Monday, February 25, 2008

I'm Not Black. I'm Not White. And Neither Are You.
These are interesting times—whether living in them is a curse or boon is ultimately going to hinge upon whether we’re willing to shed our tribal instincts and cultural preconceptions in favor of redefining ourselves in a new century.

The American presidential campaign and the requisite coverage of it mirror those preconceptions and fears. Is Obama black enough? Is McCain young enough? Is Clinton woman (or man) enough? You have to take those questions, and their inevitable follow-ups, as rhetorical at best. They’re the political equivalent of a tabloid headline, and do nothing but divert our attention from the issues that are relevant to the future of not only America, but to the entire globe.

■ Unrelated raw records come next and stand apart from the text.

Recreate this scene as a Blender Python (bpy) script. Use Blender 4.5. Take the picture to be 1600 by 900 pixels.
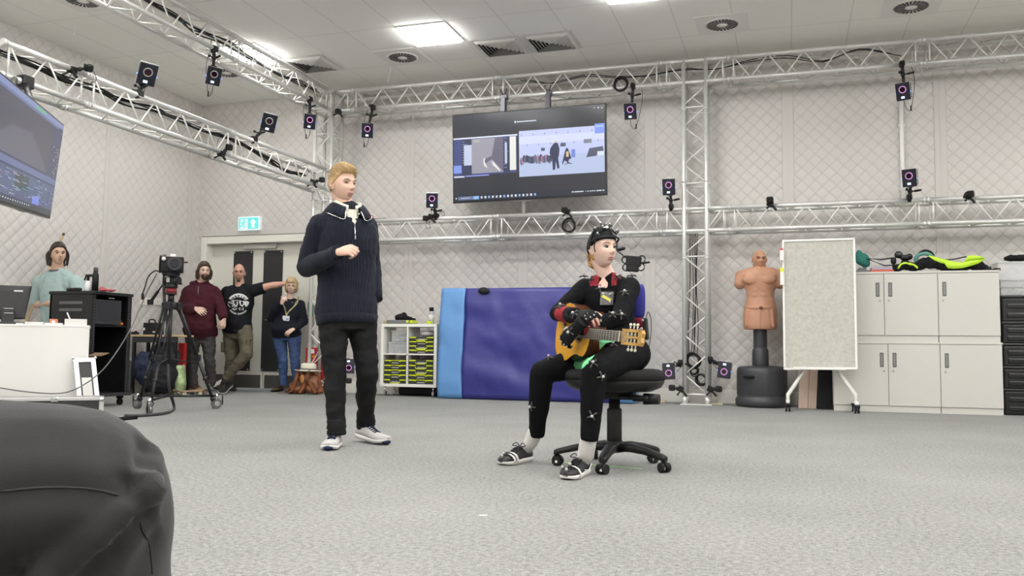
import bpy, bmesh, math, random
from math import pi, sin, cos, radians as R
from mathutils import Vector as V, Matrix as M, noise
import numpy as np
for o in list(bpy.data.objects): bpy.data.objects.remove(o)
C = bpy.context.scene.collection
SC = bpy.context.scene

# ---------------------------------------------------------------- camera, light, exposure
H = 0.61                      # phone held at knee height
F = 1366.0                    # focal length in pixels of the 1600x900 frame
YAW, PITCH, ROLL = R(17.62), R(4.046), R(.592)
_f = V((-sin(YAW)*cos(PITCH), cos(YAW)*cos(PITCH), sin(PITCH)))
_r = V((cos(YAW), sin(YAW), 0)); _u = _r.cross(_f)
_r2 = _r*cos(ROLL)+_u*sin(ROLL); _u2 = _u*cos(ROLL)-_r*sin(ROLL)
cam = bpy.data.objects.new('camera', bpy.data.cameras.new('camera')); C.objects.link(cam)
cam.data.sensor_width = 36; cam.data.lens = F/1600*36; cam.data.clip_start = .02
m = M.Identity(4)
for i in range(3): m[i][0] = _r2[i]; m[i][1] = _u2[i]; m[i][2] = -_f[i]
m[0][3], m[1][3], m[2][3] = 0, 0, H
cam.matrix_world = m; SC.camera = cam
SC.view_settings.view_transform = 'Standard'; SC.view_settings.look = 'None'
SC.view_settings.exposure = 0.1; SC.view_settings.gamma = 1; SC.view_settings.use_curve_mapping = False
SC.cycles.use_denoising = True
SC.cycles.max_bounces = 8; SC.cycles.diffuse_bounces = 6
PANEL_POWER = 43.0            # strength of the ceiling light panels
w = bpy.data.worlds.new('world'); SC.world = w; w.use_nodes = True
w.node_tree.nodes['Background'].inputs[0].default_value = (.9, .95, 1, 1)
w.node_tree.nodes['Background'].inputs[1].default_value = .3

def _ray(x, y): return _f+_r2*((x-800)/F)-_u2*((y-450)/F)
def P(x, y, Y):               # point at depth Y seen at pixel x, y of the photograph
    d = _ray(x, y); return d*(Y/d.y)+V((0, 0, H))
def PX(x, y, X):
    d = _ray(x, y); return d*(X/d.x)+V((0, 0, H))
def PZ(x, y, z=0):
    d = _ray(x, y); return d*((z-H)/d.z)+V((0, 0, H))

# ---------------------------------------------------------------- materials
MATS = {}
def mat(name, col, rough=.6, metal=0, emit=None, es=1, bump=None, var=None, trans=0, sheen=0, spec=.5, alpha=1):
    if name in MATS: return MATS[name]
    if rough >= .65 and spec == .5: spec = .2
    mt = bpy.data.materials.new(name); mt.use_nodes = True
    nt = mt.node_tree; b = nt.nodes['Principled BSDF']
    b.inputs['Base Color'].default_value = (*col, 1); b.inputs['Roughness'].default_value = rough
    b.inputs['Metallic'].default_value = metal; b.inputs['Specular IOR Level'].default_value = spec
    if sheen: b.inputs['Sheen Weight'].default_value = sheen
    if trans: b.inputs['Transmission Weight'].default_value = trans
    if alpha < 1: b.inputs['Alpha'].default_value = alpha
    if emit: b.inputs['Emission Color'].default_value = (*emit, 1); b.inputs['Emission Strength'].default_value = es
    if var or bump:
        tc = nt.nodes.new('ShaderNodeTexCoord')
    if var:                    # (scale, amount): mottled colour the thing itself has
        n = nt.nodes.new('ShaderNodeTexNoise'); n.inputs['Scale'].default_value = var[0]; n.inputs['Detail'].default_value = 4
        nt.links.new(tc.outputs['Object'], n.inputs['Vector'])
        r = nt.nodes.new('ShaderNodeMapRange'); r.inputs[1].default_value = .3; r.inputs[2].default_value = .7
        nt.links.new(n.outputs['Fac'], r.inputs['Value'])
        mx = nt.nodes.new('ShaderNodeMix'); mx.data_type = 'RGBA'
        a = var[1]
        mx.inputs[6].default_value = (*[max(0, c*(1-a)) for c in col], 1); mx.inputs[7].default_value = (*[min(1, c*(1+a)) for c in col], 1)
        nt.links.new(r.outputs[0], mx.inputs[0]); nt.links.new(mx.outputs[2], b.inputs['Base Color'])
    if bump:                   # (scale, distance)
        n = nt.nodes.new('ShaderNodeTexNoise'); n.inputs['Scale'].default_value = bump[0]; n.inputs['Detail'].default_value = 3
        nt.links.new(tc.outputs['Object'], n.inputs['Vector'])
        bp = nt.nodes.new('ShaderNodeBump'); bp.inputs['Distance'].default_value = bump[1]; bp.inputs['Strength'].default_value = .8
        nt.links.new(n.outputs['Fac'], bp.inputs['Height']); nt.links.new(bp.outputs[0], b.inputs['Normal'])
    MATS[name] = mt; return mt

def node_math(nt, op, a, b=None):
    n = nt.nodes.new('ShaderNodeMath'); n.operation = op
    for i, v in enumerate((a, b)):
        if v is None: continue
        if isinstance(v, (int, float)): n.inputs[i].default_value = v
        else: nt.links.new(v, n.inputs[i])
    return n.outputs[0]

# ---------------------------------------------------------------- mesh builder
def frame(d, up=V((0, 0, 1))):
    d = V(d).normalized()
    s = d.cross(up)
    if s.length < 1e-4: s = d.cross(V((1, 0, 0)))
    s.normalize(); t = s.cross(d).normalized()
    return d, s, t
class MB:
    def __init__(s): s.bm = bmesh.new(); s.m = 0; s.T = M.Identity(4)
    def _v(s, p): return s.bm.verts.new(s.T @ V(p))
    def _f(s, vs, m=None, smooth=False):
        try:
            f = s.bm.faces.new(vs); f.material_index = s.m if m is None else m; f.smooth = smooth; return f
        except ValueError: return None
    def rings(s, rr, m=None, smooth=True, caps=True, closed=False):
        vv = [[s._v(p) for p in r] for r in rr]; n = len(vv[0])
        k = len(vv)
        for i in range(k if closed else k-1):
            a, b = vv[i], vv[(i+1) % k]
            for j in range(n): s._f((a[j], a[(j+1) % n], b[(j+1) % n], b[j]), m, smooth)
        if caps and not closed:
            s._f(vv[0][::-1], m); s._f(vv[-1], m)
        return s
    def box(s, c, size, rot=None, m=None, bev=0):
        c = V(c); h = V(size)/2; Rm = rot if rot is not None else M.Identity(3)
        b = min(bev, min(h)*.98)
        if b <= 0:
            v = [s._v(c+Rm @ V((x*h.x, y*h.y, z*h.z))) for x in (-1, 1) for y in (-1, 1) for z in (-1, 1)]
            for q in ((0, 1, 3, 2), (4, 6, 7, 5), (0, 4, 5, 1), (2, 3, 7, 6), (0, 2, 6, 4), (1, 5, 7, 3)): s._f([v[i] for i in q], m)
        else:
            def ring(z, ins):
                o = []
                hx, hy = h.x-ins, h.y-ins
                q = max(b-ins, b*.3)
                for sx, sy, a0 in ((1, 1, 0), (-1, 1, 90), (-1, -1, 180), (1, -1, 270)):
                    for a in (0, 45, 90):
                        t = R(a0+a); o.append(c+Rm @ V((sx*(hx-q)+q*cos(t), sy*(hy-q)+q*sin(t), z)))
                return o
            s.rings([ring(-h.z, b*.7), ring(-h.z+b*.3, b*.25), ring(-h.z+b, 0), ring(h.z-b, 0), ring(h.z-b*.3, b*.25), ring(h.z, b*.7)], m, smooth=False)
        return s
    def boxb(s, x0, x1, y0, y1, z0, z1, m=None, bev=0):
        return s.box(((x0+x1)/2, (y0+y1)/2, (z0+z1)/2), (abs(x1-x0), abs(y1-y0), abs(z1-z0)), None, m, bev)
    def cone(s, p0, p1, r0, r1=None, n=12, m=None, smooth=True, caps=True):
        r1 = r0 if r1 is None else r1; p0, p1 = V(p0), V(p1)
        d, a, b = frame(p1-p0)
        return s.rings([[p+(a*cos(2*pi*k/n)+b*sin(2*pi*k/n))*r for k in range(n)] for p, r in ((p0, r0), (p1, r1))], m, smooth, caps)
    def tube(s, pts, r, n=8, m=None, closed=False, caps=True):
        pts = [V(p) for p in pts]; rs = r if isinstance(r, (list, tuple)) else [r]*len(pts)
        rr = []; prev = None; L = len(pts)
        for i, p in enumerate(pts):
            if closed: d = pts[(i+1) % L]-pts[i-1]
            else: d = pts[min(i+1, L-1)]-pts[max(i-1, 0)]
            if d.length < 1e-7: d = V((0, 0, 1))
            d.normalize()
            if prev is None: _, a, b = frame(d)
            else:
                a = prev-d*prev.dot(d)
                if a.length < 1e-5: _, a, b = frame(d)
                a.normalize(); b = d.cross(a)
            prev = a
            rr.append([p+(a*cos(2*pi*k/n)+b*sin(2*pi*k/n))*rs[i] for k in range(n)])
        return s.rings(rr, m, True, caps, closed)
    def sphere(s, c, r, n=12, k=8, m=None, rot=None):
        c = V(c); r = V((r, r, r)) if isinstance(r, (int, float)) else V(r); Rm = rot if rot is not None else M.Identity(3)
        rr = []
        for i in range(k+1):
            t = pi*(i+.001)/(k+.002)
            rr.append([c+Rm @ V((r.x*sin(t)*cos(2*pi*j/n), r.y*sin(t)*sin(2*pi*j/n), -r.z*cos(t))) for j in range(n)])
        return s.rings(rr, m)
    def capsule(s, p0, p1, r0, r1=None, n=14, m=None, flat=(0, 0)):   # tapered limb with round (or flat) ends
        r1 = r0 if r1 is None else r1; p0, p1 = V(p0), V(p1)
        d, a, b = frame(p1-p0); rr = []
        st = [(p0+d*0, r0)] if flat[0] else [(p0-d*r0*sin(t), r0*cos(t)) for t in (1.5, 1.1, .7, .35, 0)]
        en = [(p1+d*0, r1)] if flat[1] else [(p1+d*r1*sin(t), r1*cos(t)) for t in (0, .35, .7, 1.1, 1.5)]
        for p, r in st+en: rr.append([p+(a*cos(2*pi*k/n)+b*sin(2*pi*k/n))*r for k in range(n)])
        return s.rings(rr, m)
    def lathe(s, c, prof, n=24, m=None, rot=None, sx=1, sy=1, caps=True, smooth=True):
        c = V(c); Rm = rot if rot is not None else M.Identity(3)
        return s.rings([[c+Rm @ V((r*sx*cos(2*pi*j/n), r*sy*sin(2*pi*j/n), z)) for j in range(n)] for r, z in prof], m, smooth, caps)
    def torus(s, c, R_, r, axis=(0, 0, 1), n=20, k=6, m=None, sx=1, sy=1, a0=0, a1=360):
        d, a, b = frame(axis); c = V(c)
        full = a1-a0 >= 360
        pts = [c+(a*cos(R(a0+(a1-a0)*i/n))*sx+b*sin(R(a0+(a1-a0)*i/n))*sy)*R_ for i in range(n if full else n+1)]
        return s.tube(pts, r, k, m, closed=full)
    def prism(s, pts, d, m=None):     # polygon pts (3d) extruded along vector d
        d = V(d); a = [s._v(p) for p in pts]; b = [s._v(V(p)+d) for p in pts]; n = len(pts)
        s._f(a[::-1], m); s._f(b, m)
        for i in range(n): s._f((a[i], a[(i+1) % n], b[(i+1) % n], b[i]), m)
        return s
    def quad(s, a, b, c, d, m=None): s._f([s._v(p) for p in (a, b, c, d)], m); return s
    def mesh(s, name):
        bmesh.ops.recalc_face_normals(s.bm, faces=s.bm.faces)
        me = bpy.data.meshes.new(name); s.bm.to_mesh(me); s.bm.free(); return me
    def build(s, name, mats, parent=None, world=True):
        return link(name, s.mesh(name), mats, parent, world)
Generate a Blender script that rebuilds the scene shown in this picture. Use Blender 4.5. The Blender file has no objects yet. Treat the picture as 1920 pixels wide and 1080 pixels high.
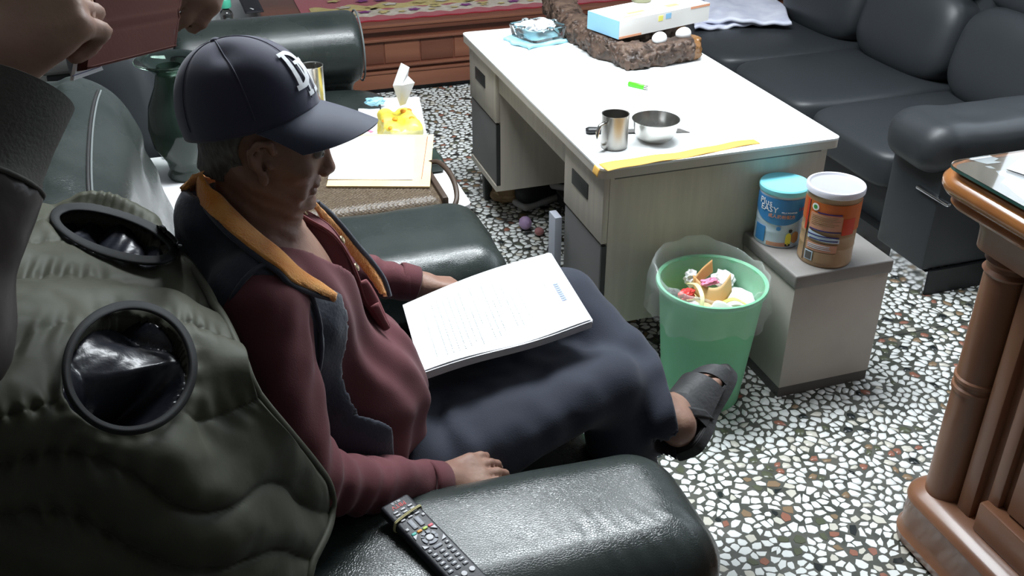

I’m not knocking rhetoric—it’s woven into the fabric of American history. From “Give me liberty, or give me death” to “Ask not what your country can do for you, ask what you can do for your country” to “I have a dream” to “Yes we can”, well-timed phrases galvanize us to action. But like any power, in the wrong hands, rhetoric becomes insidious, inspiring our basest emotions of fear and hatred. Unwisely used, rhetoric destroys its practitioners and followers.

In the current US presidential campaign, rhetoric has become the bogeyman, cited as the evil destroying legitimate debate, except when those citing it use the very tool they rile against to further their own agendas. It’s always been like that, of course, but in our YouTube universe, the wrong nuance at the wrong instant can be used as leverage against the other side. That’s all well and fine, but eventually we have to step gingerly through the minefields the candidates and the pundits have set before us. We have to decide: do we really want a new future for America, or are we content to wallow in the muck of a failed past?

We in America tout our diversity as our greatest strength, and well we should. It’s also undeniable that we’ve committed some unforgivable errors along the way. No amount of reparations or apologies will erase those stains. And no amount of ancestral outrage is going to advance us further up the evolutionary scale. What will save us, if anything, is a rationed approach to unifying America.

Only one presidential candidate has risen to that challenge. Barack Obama is no stranger to the power of rhetoric, but he is the only presidential candidate who infuses it with an aura of genuine integrity. He’s shown that he’s willing to cross party lines to get results, but he’s also proven that he has the gumption to not back away from a principle in which he believes. Time and again, he’s substantively demonstrated his message of hope is a concrete one that transcends racial, social and all but most the extreme political factions.

This may very well be one the most important presidential elections in American history. The country is poised precariously at a crossroads that may chart its course for generations. The question becomes, will America continue to be a heart in conflict with itself, or will the US return to its roots, and become united once again? We can no longer afford to look at ourselves as black, white, brown or yellow, or define ourselves along ideological lines—we have to once again be the United States of America.

Barack Obama is the candidate most qualified to inspire us to achieve that goal. Agree with him or not on specific issues, he articulates his views in such a way that you have to admire him. More importantly, he leaves his viewpoints open to some degree of internal debate. And that’s something we haven’t seen in a long time.